What’s More Unequal: Sharing or Scam Economies?

The 18th century British literary critic, Samuel Taylor Coleridge, talked about the “reconciliation of opposites,” a phenomenon which Professor Chaumont at the Political Science Institute (“Science Po”) in Paris more than 200 years later tried to teach me meant the Gallic version of “placing contradictions between parentheses.” Today’s unequalizing economies, whether Brexit, French or closer to home, appear to specialize in growing contradictions alongside shrinking parentheses, like breaking down the barriers to unlimited time and space mobility while force-fitting “steerage class” passengers into constricting, overbooked economy airline seats on flights going socially backwards.

Direct causation mirrors direct effects especially when uber-induced by generational first-movers regardless of location. With U.S. student debt reaching $1.3 trillion to “crowd-out” other competitive opportunity cost investments, overseas students increasingly prefer Canadian universities not just based on price-to-job ratios but because they sense more aspirational opening towards cultural and sociopolitical lifestyle freedoms. Patents and start-ups in local-living, virtuous cycle stakeholder economies often follow as some U.S. cluster models have proved.

We find it hard to accept that human destruction and exploitation origins and policies currently drive the world’s social media economy. The U.S. Department of Defense’s Advanced Research Projects Agency (ARPA) built “ARPANET,” the first network to implement the TCP/IP protocol suite and an early user of packet switching networks – both technologies foundational for today’s Internet. The online pornography industry has either given birth to or laser-nurtured cutting edge technology developments (including interactive motion, haptic or tactile avatars, biofeedback or 3D video, and online cash transactions) and rides point on the virtual world’s lobbying for anti-piracy legislation. Losing sight of who we are or want to become, cross-pollinating social media platforms accelerate frenetic hook-ups where technology itself becomes the cultural context but without any satisfying relationship or solidarity conclusion.

“Corporatizing” these trends, America’s top business schools preach the economic and innovation self-fulfillment glories of “creative destruction” despite more than 60,000 U.S. factories closing following NAFTA’s 1992 signing.  America’s concurrent foreign policy failures with regime change derive from our homeland’s hypocritical inability to practice what it preaches. Where are the first-rate teachers, way-showers and empowering institutions proselytizing “decacorn,” domestic “creative reconstruction” enterprises and movements?
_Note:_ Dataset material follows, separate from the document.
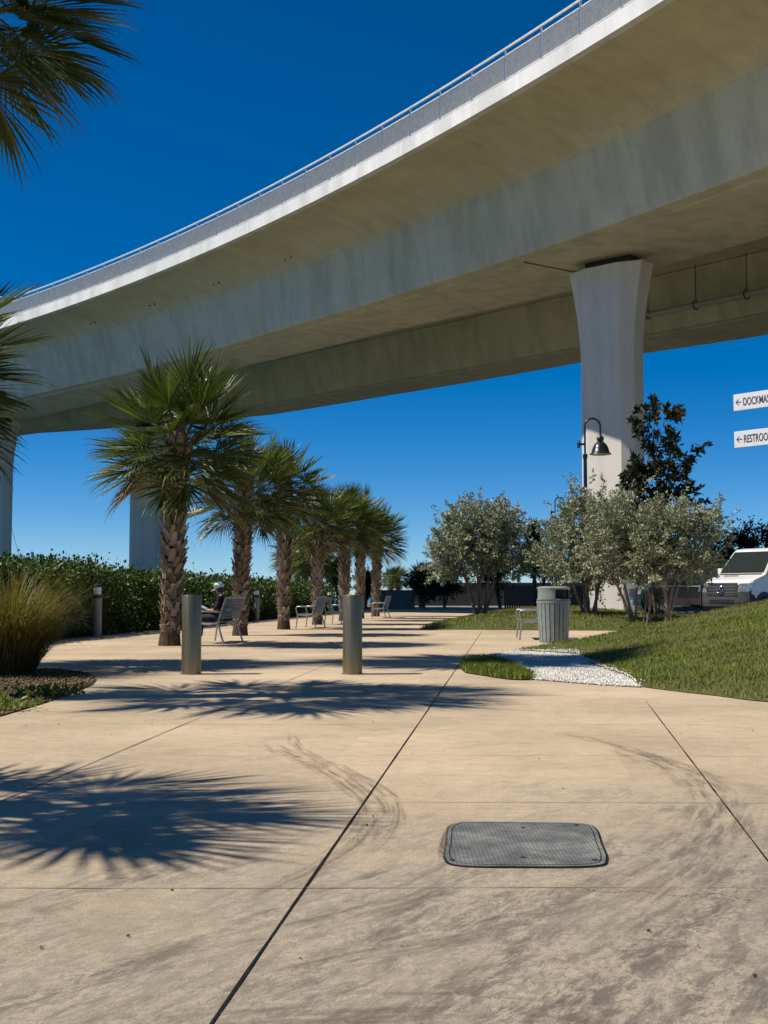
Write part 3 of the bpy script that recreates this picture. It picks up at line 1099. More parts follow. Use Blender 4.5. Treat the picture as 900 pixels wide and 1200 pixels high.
def trunk_mesh(seed, h=3.7, r=.155):
    """fibrous trunk in a lattice of split leaf bases"""
    random.seed(seed)
    mb = MB()
    prof = [(r * 1.35, -.05), (r * 1.2, .15), (r, .5), (r * .96, h * .6), (r * 1.05, h - .2), (r * .7, h + .25)]
    mb.lathe(prof, 14, mi=0)
    z = .16
    ring = 0
    while z < h + .18:
        n = 7
        for k in range(n):
            a = 2 * math.pi * (k + .5 * (ring % 2)) / n + ring * .13 + random.uniform(-.1, .1)
            tz = z / h
            L = random.uniform(.20, .30) * (.55 + .5 * min(1, tz * 2)) * (1.25 if tz > .85 else 1)
            ov = random.uniform(.32, .55) * (.6 if tz < .12 else 1)
            o = Vector((math.cos(a), math.sin(a), 0)); s = Vector((-math.sin(a), math.cos(a), 0))
            base = o * (r * .93) + Vector((0, 0, z + random.uniform(-.03, .03)))
            dr = (o * ov + Vector((0, 0, 1)) + s * random.uniform(-.35, .35)).normalized()
            w0, w1 = random.uniform(.075, .10), random.uniform(.022, .040)
            tk = .022
            nn = (o - dr * o.dot(dr)).normalized()
            V = []
            for t, w in ((0, w0), (.5, (w0 + w1) * .5), (1, w1)):
                c = base + dr * L * t - o * (.015 * math.sin(math.pi * t))
                V += [c - s * w, c + s * w, c + s * w * .6 + nn * tk, c - s * w * .6 + nn * tk]
            F = []
            for i in (0, 4):
                F += [(i, i + 1, i + 5, i + 4), (i + 1, i + 2, i + 6, i + 5), (i + 2, i + 3, i + 7, i + 6), (i + 3, i, i + 4, i + 7)]
            F.append((8, 9, 10, 11))
            mb.add(V, F, 1)
        z += .098
        ring += 1
    me = bpy.data.meshes.new('trunk')
    me.from_pydata(mb.v, [], mb.f)
    me.polygons.foreach_set('material_index', mb.m)
    bm = bmesh.new(); bm.from_mesh(me); bmesh.ops.recalc_face_normals(bm, faces=bm.faces); bm.to_mesh(me); bm.free()
    for m_ in (M['trunkcore'], M['boot']): me.materials.append(m_)
    return me


CROWNS = [crown_mesh(3, 64, 38), crown_mesh(21, 56, 34), crown_mesh(35, 54, 34), crown_mesh(52, 40, 30)]
TRUNKS = [trunk_mesh(4, 3.75), trunk_mesh(9, 3.75)]


def palm(x, y, h, cv, tv, rz, label, group=None, cs=1.0, ts=1.0, lean=(0, 0), z=0.0):
    t = thing('palm_tree', label, 'palm tree', (x, y, z), rz, group)
    tr = bpy.data.objects.new('trunk', TRUNKS[tv]); C.objects.link(tr); tr.parent = t
    tr.scale = (ts, ts, h / 3.75)
    tr.rotation_euler = (lean[0], lean[1], 0)
    cr = bpy.data.objects.new('crown', CROWNS[cv]); C.objects.link(cr); cr.parent = t
    cr.location = tr.rotation_euler.to_matrix() @ Vector((0, 0, h))
    cr.scale = (cs, cs, cs)
    return t


GP = 'row of cabbage palms along the left of the walk'
row_dx = [412, 330, 279, 240, 209, 190, 172]
tops = [415, 503, 516, 562, 566, 574, 592]
rowlab = ['tallest and nearest cabbage palm of the row, standing behind the left steel bollard',
          'cabbage palm beside the occupied bench, its trunk partly hiding the seated person',
          'third cabbage palm of the row, left of the empty near armchair bench',
          'cabbage palm with dark shaded trunk directly behind the first empty bench',
          'cabbage palm just left of the right steel bollard, behind the second empty bench',
          'cabbage palm just right of the right steel bollard, second from the row end',
          'last cabbage palm at the far end of the row, smallest crown']
for i, (dx, tp) in enumerate(zip(row_dx, tops)):
    Y = 24.1 * 412 / dx
    x_ = (612 - dx - 450) / FPX * Y
    zt = aty(450, tp, Y).z
    cs = 1.04 if i == 0 else (.90, .86, .86, .90, .94, .9)[i - 1]
    h = zt - (1.78 if i == 0 else 1.8) * cs
    palm(x_, Y, h, (0, 1, 2, 1, 0, 2, 1)[i], i % 2, (0.2, 1.7, 3.1, 4.4, 2.2, 5.2, .9)[i], rowlab[i], GP, cs, (1.12, 1.03, 1.0, .95, 1.05, 1.0, 1.05)[i], ((0, .03), (.02, .025), (-.03, .0), (.0, -.04), (.035, .03), (-.02, -.03), (.0, .045))[i])
# palms at the planting bed, whose crowns hang into the picture and whose shadows cross the walk
palm(-6.25, 17.5, 10.1, 0, 0, 1.1, 'tall palm whose drooping fronds hang into the upper left corner', 'palms in the planting bed', 1.28, 1.15)
palm(-6.75, 17.0, 4.3, 1, 1, 2.6, 'shorter palm at the left edge, fronds in front of the bridge end', 'palms in the planting bed', 1.02)
palm(-6.3, 11.6, 6.9, 3, 0, .4, 'palm left of the frame throwing the farther frond shadow', 'palms in the planting bed', 1.2)
palm(-5.4, 5.3, 4.3, 3, 1, 4.0, 'palm left of the frame throwing the near frond shadow', 'palms in the planting bed', .86)
for i, (px, Y, tp) in enumerate([(349, 74, 612), (358, 77, 616), (368, 71, 612)]):
    palm((px - 450) / FPX * Y, Y, aty(450, tp, Y).z - 2.0, i % 3, 0, i * 2.0, ['dark palm left of its group beyond the hedge', 'dark middle palm of the group beyond the hedge', 'dark palm right of its group beyond the hedge'][i], 'dark palms beyond the hedge', 1.05)
for i, (px, Y, tp) in enumerate([(458.5, 128, 661), (466, 120, 659), (493, 105, 655)]):
    palm((px - 450) / FPX * Y, Y, aty(450, tp, Y).z - 1.7, i % 3, 1, i * 1.3, ['small far palm, left one of the pair above the low wall', 'small far palm, right one of the pair above the low wall', 'far palm poking out left of the round silver tree'][i], 'far palms', .8)


# ------------------------------------------------------------------ leafy trees, hedge
def leaves_np(P, D, L, W, cup=.15):
    N = len(P)
    r = NR.normal(0, 1, (N, 3))
    D = D / (np.linalg.norm(D, axis=1)[:, None] + 1e-9)
    Sd = np.cross(D, r); Sd /= np.linalg.norm(Sd, axis=1)[:, None] + 1e-9
    Nn = np.cross(Sd, D)
    L = L[:, None]; W = W[:, None]
    V = np.stack([P, P + D * L * .5 + Sd * W * .5 + Nn * W * cup, P + D * L, P + D * L * .5 - Sd * W * .5 + Nn * W * cup], 1).reshape(-1, 3)
    return V, np.arange(4 * N).reshape(N, 4)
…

Passed-over working class populations and discarded geographies left to rot vote accordingly while locust-elites move on to the next shiny investor-fueled objects of global envy and desire. Multilateral banks and foundation-anointed NGOs lumber along funding bloody post trauma bandages to reconnect and recover some of the shattered and scattered human and ecological detritus. Privileged investor classes get to have it both ways, profiting from first mover messes on the way up and then collecting humanity awards or political appointments for sponsoring downward spiral clean-ups.

In the space of one recent news-cycle week we learned in America that, “Cultural Anxiety, Not Economic Anxiety, Drove White Working Class Voters to Trump;” “The worst thing poor whites are inheriting could be a lack of hope;” and “Working Class Has the Blues, and Elites Lack Answers.” Western democracy election post-mortems show that “divine left” political parties are turning into city-center reservoirs of boomer and millennial elites while unreconstructed right wing parties seize the mantle of ethnocentric working class populism often in rural territories and underserved, disenfranchised suburban ghettoes.

America’s fabled 1980s “laboratories of democracy” no longer are federal or state governments but now cities and township sanctuaries of unfettered individual expression pushing back against one size inequalities inexorably fitting all. Alienated by the general, Americans struggle to find hope in the local and specific. Unable to afford the contradictions contracting our lives, we have no choice but to break and escape from limiting, unequally closing-in parentheses imposed by gasping plutocracies that deprive community oxygen resiliency while locking-in exterritorial, quarterly shareholder reports.

Following in the footsteps of the “Sharing Economy” where workers are increasingly involuntarily shared, our next self-induced exploitation comes from the “Scam Economy” which at least more fairly redistributes from each according to his or her means. Still, like everything else regressive, scam-waste collects at the privileged top where it festers into gated wastelands of would-be leaders without followers or consumption-driven economies without consumers. Soon if not radically abated, this becomes the most expensive tipping point condition increasingly beyond our collective reach such as the cracking, melting fondue ice crystal plains, mountaintops and valleys of a white-solid region once called Antarctica before it returned to water.